美術品オークションは、美術展覧会が発展した系譜上にあります。
世界で初めて美術展が開かれたのは、1667年のことです。フランスの王立アカデミーによるもので、「太陽王」と通称されるルイ十四世の頃にパレ・ロワイヤルの一画で開催されました。アカデミー会員の作品が一般公開され、市民が芸術に親しむ機会が作られたのです。
この美術展に対して、一般の人たちはそれほど興味を示さなかったといいます。隔年で開催された王立アカデミーの美術展はアカデミー会員の発表の場にはなりましたが、当時、美術品は王侯貴族のものであって、一般の人たちにとっては日々の生活の方が大事だったのです。
ルイ十四世の治世はフランスの絶対王政最盛期と言われ、親政のもとでフランスの国力強化が行われました。重商主義政策をとり、常備軍を作ってフランスが陸軍大国になったのもルイ十四世のときです。国王の権威を高める派手な施策も様々に行われます。よく知られているのはベルサイユ宮殿の建築で、貴族や聖職者に部屋を与えて宮廷文化が大いに花開きます。美術品もそういった中で振興されたものです。

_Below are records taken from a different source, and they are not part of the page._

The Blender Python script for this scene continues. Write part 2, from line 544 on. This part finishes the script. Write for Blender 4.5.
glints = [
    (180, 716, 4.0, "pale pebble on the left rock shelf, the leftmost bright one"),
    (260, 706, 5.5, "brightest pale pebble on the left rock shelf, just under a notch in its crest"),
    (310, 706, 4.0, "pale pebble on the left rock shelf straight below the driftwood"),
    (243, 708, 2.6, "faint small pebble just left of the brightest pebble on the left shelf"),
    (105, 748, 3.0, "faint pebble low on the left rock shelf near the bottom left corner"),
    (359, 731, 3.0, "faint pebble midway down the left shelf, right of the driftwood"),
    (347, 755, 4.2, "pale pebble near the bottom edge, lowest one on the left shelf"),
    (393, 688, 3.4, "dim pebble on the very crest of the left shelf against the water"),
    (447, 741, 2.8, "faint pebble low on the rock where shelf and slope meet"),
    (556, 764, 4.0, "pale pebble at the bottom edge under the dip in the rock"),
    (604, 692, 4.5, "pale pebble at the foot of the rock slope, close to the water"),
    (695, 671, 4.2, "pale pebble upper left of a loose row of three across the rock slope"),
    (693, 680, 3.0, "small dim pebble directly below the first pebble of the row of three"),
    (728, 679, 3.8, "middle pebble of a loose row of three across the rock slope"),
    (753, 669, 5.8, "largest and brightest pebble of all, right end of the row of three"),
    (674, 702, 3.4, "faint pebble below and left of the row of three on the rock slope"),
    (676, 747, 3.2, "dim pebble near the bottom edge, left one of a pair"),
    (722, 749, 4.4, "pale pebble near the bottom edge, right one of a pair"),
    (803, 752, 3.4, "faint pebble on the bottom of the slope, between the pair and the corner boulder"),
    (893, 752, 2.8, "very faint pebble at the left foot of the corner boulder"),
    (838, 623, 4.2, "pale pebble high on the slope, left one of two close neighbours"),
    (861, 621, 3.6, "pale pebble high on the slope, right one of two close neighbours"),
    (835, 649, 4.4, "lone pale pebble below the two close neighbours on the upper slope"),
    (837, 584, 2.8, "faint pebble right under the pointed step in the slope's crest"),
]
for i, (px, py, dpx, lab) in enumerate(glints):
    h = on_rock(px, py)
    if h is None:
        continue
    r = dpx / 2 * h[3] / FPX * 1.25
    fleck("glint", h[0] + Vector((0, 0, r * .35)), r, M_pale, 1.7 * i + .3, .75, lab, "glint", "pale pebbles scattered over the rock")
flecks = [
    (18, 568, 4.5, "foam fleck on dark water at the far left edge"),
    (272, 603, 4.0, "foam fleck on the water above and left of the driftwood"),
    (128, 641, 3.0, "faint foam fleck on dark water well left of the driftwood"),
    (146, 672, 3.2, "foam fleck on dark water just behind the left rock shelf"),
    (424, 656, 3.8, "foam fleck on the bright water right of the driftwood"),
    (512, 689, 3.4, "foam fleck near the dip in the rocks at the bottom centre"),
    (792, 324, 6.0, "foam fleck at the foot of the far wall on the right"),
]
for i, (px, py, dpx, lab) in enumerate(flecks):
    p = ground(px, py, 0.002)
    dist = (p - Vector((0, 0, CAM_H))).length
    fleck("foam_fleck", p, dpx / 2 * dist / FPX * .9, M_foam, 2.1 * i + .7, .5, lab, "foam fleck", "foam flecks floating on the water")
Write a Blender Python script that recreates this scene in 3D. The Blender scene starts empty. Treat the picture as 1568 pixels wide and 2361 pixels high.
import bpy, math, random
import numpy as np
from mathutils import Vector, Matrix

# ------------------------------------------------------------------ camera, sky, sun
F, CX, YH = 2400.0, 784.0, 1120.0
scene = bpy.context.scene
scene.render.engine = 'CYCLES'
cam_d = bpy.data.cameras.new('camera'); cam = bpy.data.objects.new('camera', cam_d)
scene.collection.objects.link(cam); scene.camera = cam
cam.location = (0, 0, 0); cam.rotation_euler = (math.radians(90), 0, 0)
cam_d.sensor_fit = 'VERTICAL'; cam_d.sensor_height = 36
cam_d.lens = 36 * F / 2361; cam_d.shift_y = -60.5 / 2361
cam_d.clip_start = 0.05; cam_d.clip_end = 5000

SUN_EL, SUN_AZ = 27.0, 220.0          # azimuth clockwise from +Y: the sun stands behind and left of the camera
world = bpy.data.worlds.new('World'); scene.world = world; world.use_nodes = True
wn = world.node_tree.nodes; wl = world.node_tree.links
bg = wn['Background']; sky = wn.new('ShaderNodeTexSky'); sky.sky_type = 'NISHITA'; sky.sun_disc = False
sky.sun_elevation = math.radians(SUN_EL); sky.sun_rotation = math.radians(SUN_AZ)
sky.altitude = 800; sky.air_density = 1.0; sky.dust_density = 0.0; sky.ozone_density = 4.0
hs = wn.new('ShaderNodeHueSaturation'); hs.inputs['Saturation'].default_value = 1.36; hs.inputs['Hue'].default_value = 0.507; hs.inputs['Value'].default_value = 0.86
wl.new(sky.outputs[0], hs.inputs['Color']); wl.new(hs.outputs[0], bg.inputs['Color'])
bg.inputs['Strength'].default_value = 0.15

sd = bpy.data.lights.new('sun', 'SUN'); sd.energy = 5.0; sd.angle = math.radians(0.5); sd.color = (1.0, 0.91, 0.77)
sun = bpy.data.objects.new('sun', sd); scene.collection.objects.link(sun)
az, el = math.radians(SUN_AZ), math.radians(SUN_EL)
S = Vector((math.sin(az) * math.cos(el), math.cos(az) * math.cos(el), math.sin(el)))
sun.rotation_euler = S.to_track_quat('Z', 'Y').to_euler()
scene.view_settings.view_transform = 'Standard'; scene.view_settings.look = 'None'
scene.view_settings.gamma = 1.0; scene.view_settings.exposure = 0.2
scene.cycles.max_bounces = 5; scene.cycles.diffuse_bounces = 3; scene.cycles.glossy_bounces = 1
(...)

日本で言えば、戦国時代に織田信長が安土城を建築したことや、茶の湯が盛んになったことと通じるところがあります。信長が茶器を武将への褒賞として利用したことで、茶器が一国を揺るがすぐらいの価値で取引されるまでになったのです。芸術をうまく権威と結びつけ、統治に利用する発想は、洋の東西を問わず共通のことなのかも知れません。
ルイ十四世が始めた美術展は、美術品の取引のあり方を大きく変えます。当時の美術品は、受注生産が主流です。貴族や裕福な人が気に入った画家を見つけると、パトロンとして支援し、注文に応じた作品を描かせて報酬を払うのです。
これが展覧会方式に変わっていく契機となったのが美術展の開催だったのです。フランス革命後は美術展が一般に広がっていき、美術品を展示して買い手が付き、価格が決まる方式が広まりました。日本人はあまりピンときませんが、海外で美術品と言えばすぐに頭の中でオークションとつながります。
オークションは、要するに展覧会方式の競売です。絵画などを展示して、一番高い価格を提示した人が落札し自分のものにできるという取引手法です。有名な画家の絵などは、びっくりするような高額で取引されることがあります。日本の実業家で著名な前澤友作氏がジャン=ミシェル・バスキアの作品を百億円以上の値で落札したときは、ニュースにもなりました。
最近の高額落札で報じられたのは、レオナルド・ダ・ヴィンチの『救世主(Salvator Mundi)』という作品で、このときの落札価格は500億円を超えました。ポール・ゴーギャンの『いつ結婚するの(NAFEA Faa ipoipo)』という絵画は300億円以上の値が付いています。
画商の人たちは、オークションの動向を見ながら仕入れや販売をします。たとえば、絵画作品を描いている人が大きなイベントのデザインをすることになると、箔が付いて元からの作品も値上がりするとか、生前よりも亡くなった後に作品が評価されるパターンを睨んで仕入れするなど、買い手が購入した後に価値が上がることを考えた取引をしているということです。